MUCH ADO ABOUT NOTHING

A production team made up entirely of students.

Student-driven and student run!



PRODUCTION INFORMATION:

AUDITIONS: Saturday, Sept 13 (6:00pm-8:30pm)
AGES: 12-18
COST: $99.00 / Month (Running from September - April)
PERFORMANCE: Sunday, April 26 @ University of Winnipeg’s Asper Centre for Theatre and Film
REQUIREMENTS (**NEW**): Students must take 1 additional class at Meraki Theatre for all productions for both the Fall and Winter terms. Our student scholarship fund is available to cover the additional class if students face financial barriers!

Email Taylor at taylor@merakitheatre.com to book an audition for Much Ado About Nothing!


AUDITION SIDES

OPTION 1

Much Ado About Nothing - Act 4, Scene 1

Kill Claudio! You kill me to deny it. Farewell. I am gone, though I am here: there is no love in you: nay, I pray you, let me go. In faith, I will go. You dare easier be friends with me than fight with my enemy. Is Claudio not approved in the height a villain, that hath slandered, scorned, dishonoured my kinswoman? O that I were a man! What, bear her in hand until they come to take hands ; and then, with public accusation, uncovered slander, unmitigated rancour, – O, God that I were a man! I would eat his heart in the market-place. Talk with a man out at window! A proper saying! Sweet Hero! She is wronged, she is slandered, she is undone. Princes and counties! Surely, a princely testimony, a goodly count, Count Comfect; a sweet gallant surely! O that I were a man for his sake! Or that I had any friend would be a man for my sake! But manhood is melted into courtesies, valour into compliment, and men are only turned into tongue, and trim ones too he is now as valiant as Hercules that only tells a lie and swears it. I cannot be a man with wishing, therefore I will die a woman with grieving.

Context: Beatrice is angry that her cousin, Hero, has been falsely accused by her fiancé, Claudio, of being unfaithful.


OPTION 2

Much Ado About Nothing - Act 2, Scene 3

This can be no trick.
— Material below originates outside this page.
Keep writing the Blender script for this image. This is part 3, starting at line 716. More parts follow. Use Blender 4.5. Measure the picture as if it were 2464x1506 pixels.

The conference was serious; from Hero they have this. Love me? Why? They say I will bear myself proudly if I perceive the love come from her. They say, too, that she will rather die than give any sign of affection. I did never think to marry. I must not seem proud. They say the lady is fair; ’tis a truth, I can bear them witness. And virtuous; ’tis so, I cannot reprove it. And wise, but for loving me; by my troth, it is no addition to her wit, nor no great argument of her folly, for I will be horribly in love with her! Some shots may be fired my way because I have railed so long against marriage, but doth not the appetite alter? Shall quips and sentences and these paper bullets of the brain awe a man from the career of his humor? No! The world must be peopled.

Context: Benedick has just overheard that his long-time enemy (frenemy, at most) is in love with him, and is trying to rationalize his own feelings towards her.


OPTION 3

Romeo and Juliet - Act 3, Scene 1

Nay, a there were two such, we should have none shortly, for one would kill the other. Thou, why, thou wilt quarrel with a man that hath a hair more or a hair less in his beard than thou hast. Thou wilt quarrel with a man for cracking nuts, having no other reason but because thou hast hazel eyes. What eye but such an eye would spy out such a quarrel? Thy head is as full of quarrels as an egg is full of meat, and yet thy head hath been beaten as addle as an egg for quarreling. Thou hast quarreled with a man for coughing in the street because he hath wakened thy dog that hath lain asleep in the sun. Didst thou not fall out with a tailor for wearing his new doublet before Easter? With another, for tying his new shoes with old ribbon? And yet thou wilt tutor me from quarreling!

Context: This character is teasing his friend for being overly aggressive, and starting fights over nothing.


OPTION 4

Much Ado About Nothing, Act 1, Scene 3

I had rather be a canker in a hedge than a rose in his grace, and it better fits my blood to be disdained of all than to fashion a carriage to rob love from any. In this, though I cannot be said to be a flattering honest man, it must not be denied but I am a plain-dealing villain. I am trusted with a muzzle and enfranchised with a clog; therefore I have decreed not to sing in my cage. If I had my mouth, I would bite; if I had my liberty, I would do my liking. In the meantime, let me be that I am, and seek not to alter me.

Context: Don John is saying that he would rather be angry and sad then act happy in front of his more successful brother.